Friday, November 21, 2008

MySQL 6.0.8 Feature: Interface for Semi-synchronous Replication

MySQL 6.0.8 has new interfaces for semisynchronous replication.

The interfaces make it possible to load components to ensure that all transactions are replicated to the slave before the users of the master gets acceptance of the commits.

The original code was developed by Mark Callaghan (Google) and Wei Li (Google). Zhenxing He (MySQL) ported the Google code to MySQL 6.0, extracted the functionality into pluggable components, and changed the code so that all storage engines are supported. Paul DuBois (MySQL) wrote the MySQL manual documentation.

The extraction of this patch into components is a first step in our strategy to make MySQL Replication modularized with separate loadable components for special replication functionality. With more interfaces to the server, it becomes easier to make the server behave in the way you want.

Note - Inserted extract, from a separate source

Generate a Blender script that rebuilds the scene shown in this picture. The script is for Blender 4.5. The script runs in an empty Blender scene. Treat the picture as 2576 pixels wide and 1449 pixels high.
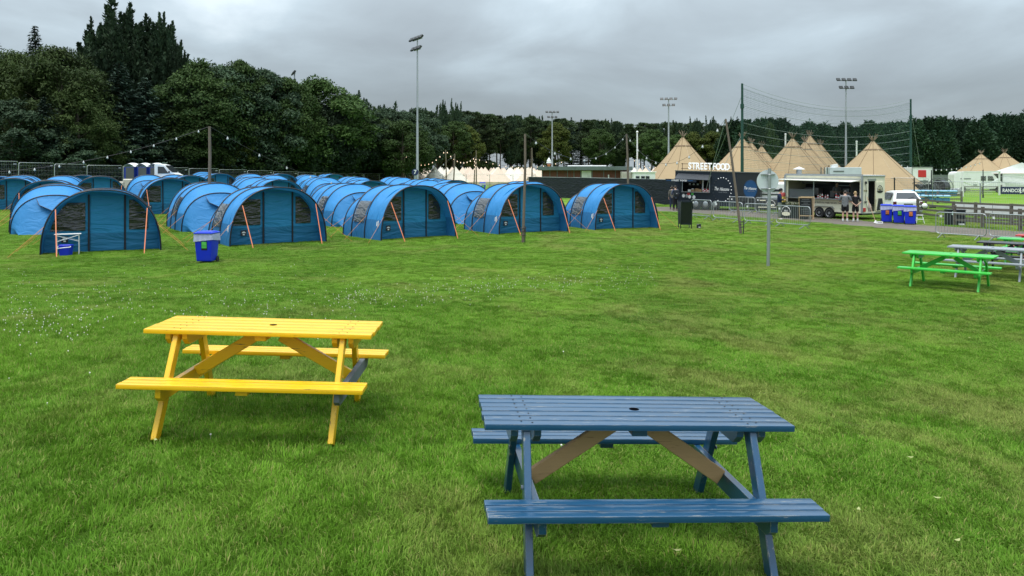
import bpy, bmesh, math, random
import numpy as np
from mathutils import Vector, Matrix, Euler
R = math.radians
random.seed(7)
rng = np.random.default_rng(11)
SC = bpy.context.scene
COL = SC.collection

# ------------------------------------------------------------------ camera
F, CX, CY, CZ = 1945.0, 1288.0, 438.0, 2.13     # focal length and principal point in photo units (2576 wide), eye height
cam = bpy.data.cameras.new('camera')
cam.sensor_width = 36.0
cam.lens = 36.0 * F / 2576.0
cam.shift_y = -(724.5 - CY) / 2576.0
cam.clip_start, cam.clip_end = 0.1, 6000
co = bpy.data.objects.new('camera', cam)
COL.objects.link(co)
co.location = (0, 0, CZ)
co.rotation_euler = (R(90), 0, 0)
SC.camera = co
SC.view_settings.view_transform = 'Standard'
SC.view_settings.look = 'None'
SC.view_settings.exposure = 0.74
SC.view_settings.gamma = 1.0
SC.cycles.max_bounces = 8
SC.cycles.transparent_max_bounces = 12

# ------------------------------------------------------------------ sky, sun
SUN_EL, SUN_AZ = R(73), R(212)
W = bpy.data.worlds.new('World')
SC.world = W
W.use_nodes = True
nt = W.node_tree
nt.nodes.clear()


def nd(t, typ, **kw):
    n = t.nodes.new(typ)
    for k, v in kw.items():
        if isinstance(k, str) and hasattr(n, k):
            setattr(n, k, v)
    return n


def math_node(t, op, a, b=None, clamp=False):
    n = t.nodes.new('ShaderNodeMath')
    n.operation = op
    n.use_clamp = clamp
    for i, v in enumerate((a, b)):
        if v is None:
            continue
        if isinstance(v, (int, float)):
            n.inputs[i].default_value = v
        else:
            t.links.new(v, n.inputs[i])
    return n.outputs[0]


def ramp(t, fac, stops, interp='LINEAR'):
    n = t.nodes.new('ShaderNodeValToRGB')
    cr = n.color_ramp
    cr.interpolation = interp
    while len(cr.elements) < len(stops):
        cr.elements.new(0.5)
    for e, (p, c) in zip(cr.elements, stops):
        e.position = p
        e.color = (*c, 1) if len(c) == 3 else c
    t.links.new(fac, n.inputs[0])
    return n.outputs[0]


def mixc(t, fac, a, b, mode='MIX'):
    n = t.nodes.new('ShaderNodeMix')
    n.data_type = 'RGBA'
    n.blend_type = mode
    for key, v in ((0, fac), (6, a), (7, b)):
        s = n.inputs[key]
        if isinstance(v, (int, float)):
            s.default_value = v
        elif isinstance(v, tuple):
            s.default_value = (*v, 1) if len(v) == 3 else v
        else:
            t.links.new(v, s)
    return n.outputs[2]


def noise(t, vec, scale, detail=3, rough=0.55, dist=0.0):
    n = t.nodes.new('ShaderNodeTexNoise')
    n.inputs['Scale'].default_value = scale
    n.inputs['Detail'].default_value = detail
    n.inputs['Roughness'].default_value = rough
    n.inputs['Distortion'].default_value = dist
    if vec is not None:
        t.links.new(vec, n.inputs['Vector'])
    return n.outputs[0]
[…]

Please let us know what you think. Does it work as you expect? Do you want the synchronization to be different? Want to publish your own replication components for MySQL?

References

6 comments:

Mark Callaghan said...

This is great. The replication team at MySQL has quickly opened to the external developer community and this should benefit everyone. This includes their integration of features from us, publishing many previews and sharing design reviews.

Devananda vdv said...

This is a great addition to replication, but I am curious, how does this work if the slave has log-slave-updates enabled? Is it compatible with a replication ring or master-master pair?

ZHENXING said...

the main changes semi-synchronous replication brings in is to make the master to block the return of a transaction until it get a reply from one slave, the slave will reply on receipt of the events from master, so this feature should work fine with circular replication or any other kind of usages of replication currently supported.

Mats Kindahl said...

Just to elaborate on what Zhenxing said: note that the semi-sync implementation acknowledges that the transaction has been written to the relay log, but not that it has been applied to the slave. This means that log-slave-updates does not affect the behavior of semi-sync at all, since this is executed in the SQL thread.

Mark Callaghan said...

In the Google version, the slave replied as soon as the IO thread received the event and that was before it wrote the event to the relay log. Has MySQL done something different? It would be nice if it gave the option to respond on receipt or after writing to the relay log.

HE Zhenxing said...

In the MySQL version, the slave will send a reply after the event has been written to the relay log.